## Start Dataset extract
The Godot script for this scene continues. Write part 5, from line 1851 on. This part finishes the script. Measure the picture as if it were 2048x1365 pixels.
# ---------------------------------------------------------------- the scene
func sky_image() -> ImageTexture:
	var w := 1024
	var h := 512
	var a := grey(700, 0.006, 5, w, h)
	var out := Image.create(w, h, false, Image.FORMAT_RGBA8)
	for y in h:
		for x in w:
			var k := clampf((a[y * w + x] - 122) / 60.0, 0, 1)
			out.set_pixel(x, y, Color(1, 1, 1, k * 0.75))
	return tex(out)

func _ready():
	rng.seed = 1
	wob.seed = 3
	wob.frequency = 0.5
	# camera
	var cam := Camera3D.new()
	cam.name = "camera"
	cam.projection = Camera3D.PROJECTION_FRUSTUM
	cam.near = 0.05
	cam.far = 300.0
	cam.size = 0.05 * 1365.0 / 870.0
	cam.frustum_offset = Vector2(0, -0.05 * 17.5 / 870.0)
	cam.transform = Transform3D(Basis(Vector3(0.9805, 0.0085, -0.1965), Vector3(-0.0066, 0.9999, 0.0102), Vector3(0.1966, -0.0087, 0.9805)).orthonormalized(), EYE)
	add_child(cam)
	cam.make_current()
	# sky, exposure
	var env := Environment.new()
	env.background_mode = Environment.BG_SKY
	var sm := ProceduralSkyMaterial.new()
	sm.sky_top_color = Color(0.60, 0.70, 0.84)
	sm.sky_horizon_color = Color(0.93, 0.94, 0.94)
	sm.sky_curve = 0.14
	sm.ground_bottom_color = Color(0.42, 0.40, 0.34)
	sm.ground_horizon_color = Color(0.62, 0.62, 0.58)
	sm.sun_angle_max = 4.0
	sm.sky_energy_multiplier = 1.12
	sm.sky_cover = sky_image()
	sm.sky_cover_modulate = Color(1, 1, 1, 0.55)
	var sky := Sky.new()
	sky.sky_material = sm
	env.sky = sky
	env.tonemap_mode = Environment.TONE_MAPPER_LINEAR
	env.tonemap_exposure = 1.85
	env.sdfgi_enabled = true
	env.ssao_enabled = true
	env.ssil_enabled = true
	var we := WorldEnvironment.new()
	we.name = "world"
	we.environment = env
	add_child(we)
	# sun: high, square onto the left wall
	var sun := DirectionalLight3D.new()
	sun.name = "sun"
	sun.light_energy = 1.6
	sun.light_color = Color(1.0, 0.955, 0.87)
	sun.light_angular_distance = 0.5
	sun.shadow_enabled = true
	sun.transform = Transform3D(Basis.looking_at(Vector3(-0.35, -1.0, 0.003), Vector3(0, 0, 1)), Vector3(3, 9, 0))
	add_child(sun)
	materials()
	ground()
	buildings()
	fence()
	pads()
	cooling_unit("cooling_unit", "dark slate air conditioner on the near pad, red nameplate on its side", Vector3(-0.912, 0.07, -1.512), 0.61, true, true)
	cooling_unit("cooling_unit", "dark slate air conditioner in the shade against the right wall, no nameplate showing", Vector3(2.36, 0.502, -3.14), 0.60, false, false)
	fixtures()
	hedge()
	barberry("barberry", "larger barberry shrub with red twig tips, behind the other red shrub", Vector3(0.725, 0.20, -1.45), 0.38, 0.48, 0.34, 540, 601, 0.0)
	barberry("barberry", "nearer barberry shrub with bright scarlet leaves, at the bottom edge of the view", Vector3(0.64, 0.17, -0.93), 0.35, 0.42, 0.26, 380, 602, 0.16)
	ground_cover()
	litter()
## End Dataset extract
Requirements: Each line of the material must be restated exactly.

Task solution:
The Godot script for this scene continues. Write part 5, from line 1851 on. This part finishes the script. Measure the picture as if it were 2048x1365 pixels.
# ---------------------------------------------------------------- the scene
func sky_image() -> ImageTexture:
	var w := 1024
	var h := 512
	var a := grey(700, 0.006, 5, w, h)
	var out := Image.create(w, h, false, Image.FORMAT_RGBA8)
	for y in h:
		for x in w:
			var k := clampf((a[y * w + x] - 122) / 60.0, 0, 1)
			out.set_pixel(x, y, Color(1, 1, 1, k * 0.75))
	return tex(out)

func _ready():
	rng.seed = 1
	wob.seed = 3
	wob.frequency = 0.5
	# camera
	var cam := Camera3D.new()
	cam.name = "camera"
	cam.projection = Camera3D.PROJECTION_FRUSTUM
	cam.near = 0.05
	cam.far = 300.0
	cam.size = 0.05 * 1365.0 / 870.0
	cam.frustum_offset = Vector2(0, -0.05 * 17.5 / 870.0)
	cam.transform = Transform3D(Basis(Vector3(0.9805, 0.0085, -0.1965), Vector3(-0.0066, 0.9999, 0.0102), Vector3(0.1966, -0.0087, 0.9805)).orthonormalized(), EYE)
	add_child(cam)
	cam.make_current()
	# sky, exposure
	var env := Environment.new()
	env.background_mode = Environment.BG_SKY
	var sm := ProceduralSkyMaterial.new()
	sm.sky_top_color = Color(0.60, 0.70, 0.84)
	sm.sky_horizon_color = Color(0.93, 0.94, 0.94)
	sm.sky_curve = 0.14
	sm.ground_bottom_color = Color(0.42, 0.40, 0.34)
	sm.ground_horizon_color = Color(0.62, 0.62, 0.58)
	sm.sun_angle_max = 4.0
	sm.sky_energy_multiplier = 1.12
	sm.sky_cover = sky_image()
	sm.sky_cover_modulate = Color(1, 1, 1, 0.55)
	var sky := Sky.new()
	sky.sky_material = sm
	env.sky = sky
	env.tonemap_mode = Environment.TONE_MAPPER_LINEAR
	env.tonemap_exposure = 1.85
	env.sdfgi_enabled = true
	env.ssao_enabled = true
	env.ssil_enabled = true
	var we := WorldEnvironment.new()
	we.name = "world"
	we.environment = env
	add_child(we)
	# sun: high, square onto the left wall
	var sun := DirectionalLight3D.new()
	sun.name = "sun"
	sun.light_energy = 1.6
	sun.light_color = Color(1.0, 0.955, 0.87)
	sun.light_angular_distance = 0.5
	sun.shadow_enabled = true
	sun.transform = Transform3D(Basis.looking_at(Vector3(-0.35, -1.0, 0.003), Vector3(0, 0, 1)), Vector3(3, 9, 0))
	add_child(sun)
	materials()
	ground()
	buildings()
	fence()
	pads()
	cooling_unit("cooling_unit", "dark slate air conditioner on the near pad, red nameplate on its side", Vector3(-0.912, 0.07, -1.512), 0.61, true, true)
	cooling_unit("cooling_unit", "dark slate air conditioner in the shade against the right wall, no nameplate showing", Vector3(2.36, 0.502, -3.14), 0.60, false, false)
	fixtures()
	hedge()
	barberry("barberry", "larger barberry shrub with red twig tips, behind the other red shrub", Vector3(0.725, 0.20, -1.45), 0.38, 0.48, 0.34, 540, 601, 0.0)
	barberry("barberry", "nearer barberry shrub with bright scarlet leaves, at the bottom edge of the view", Vector3(0.64, 0.17, -0.93), 0.35, 0.42, 0.26, 380, 602, 0.16)
	ground_cover()
	litter()